La lumière synchrotron est produite lorsque des électrons de haute énergie circulant dans un anneau de stockage sont déviés par des champs magnétiques.

Pour analyser la composition élémentaire des pigments du tableau, les chercheurs ont utilisé une technique non destructive, nommée spectrométrie de fluorescence X (XRF).

Avec un ordinateur, ils ont ensuite reconstruit virtuellement les couleurs possibles de la peinture sous-jacente. Le visage d'une jeune femme brune, aux yeux sombres et au nez affirmé, leur est apparu.

"Nous suggérons qu'il s'agit d'Emma Dobigny, après comparaison avec d'autres œuvres de Degas la représentant", note M. Howard.

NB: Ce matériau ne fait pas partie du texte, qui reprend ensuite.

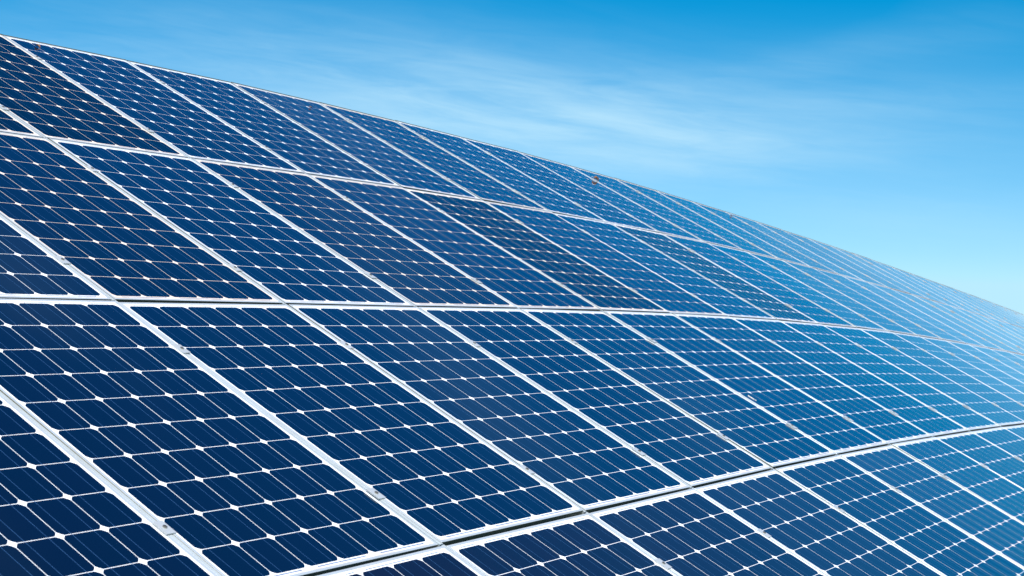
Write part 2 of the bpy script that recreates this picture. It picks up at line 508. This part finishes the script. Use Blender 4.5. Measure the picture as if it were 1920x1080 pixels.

"C'est tout à fait possible que ce soit elle", estime Henri Loyrette, ancien président du musée du Louvre, spécialiste reconnu d'Edgar Degas et commissaire d'une exposition sur le peintre actuellement présentée à la National Gallery of Victoria à Melbourne. Le fameux "Portrait de femme" y est présenté.

M. Loyrette va plus loin. Il pense que ce "Portrait de femme" pourrait être celui d'Emma Dobigny, une hypothèse qu'il a suggérée dès le mois de mai à un expert de la National Gallery of Victoria.

"Elle avait de beaux yeux noirs, une ligne de sourcils particulière. Sa physionomie était assez reconnaissable", souligne M. Loyrette.

"Il était fréquent chez Degas de repeindre" sur un autre travail. "Il reprenait avec des variantes", indique M. Loyrette. "En soi, ce n'est pas exceptionnel."

Née dans l'Oise en 1851, Marie Emma Thuilleux (Emma Dobigny), qui vivait à Montmartre, était un modèle célèbre. Elle a posé pour Degas à la fin des années 1860, et peut-être plus longtemps. Et a également inspiré Camille Corot et Pierre Puvis de Chavanne. Elle est morte en 1925.

Degas l'a utilisée comme modèle, mais il l'a également représentée telle qu'en elle-même dans le gracieux "Portrait d'Emma Dobigny" (1869), détenu par une collection privée en Suisse, selon M. Loyrette.

Les rayons X ont permis depuis plusieurs décennies de découvrir des œuvres cachées sous des peintures. Ceux des synchrotons les font revivre avec une précision inégalée, comme ce portrait de femme retrouvé il y a quelques années sous une toile de Van Gogh représentant une prairie.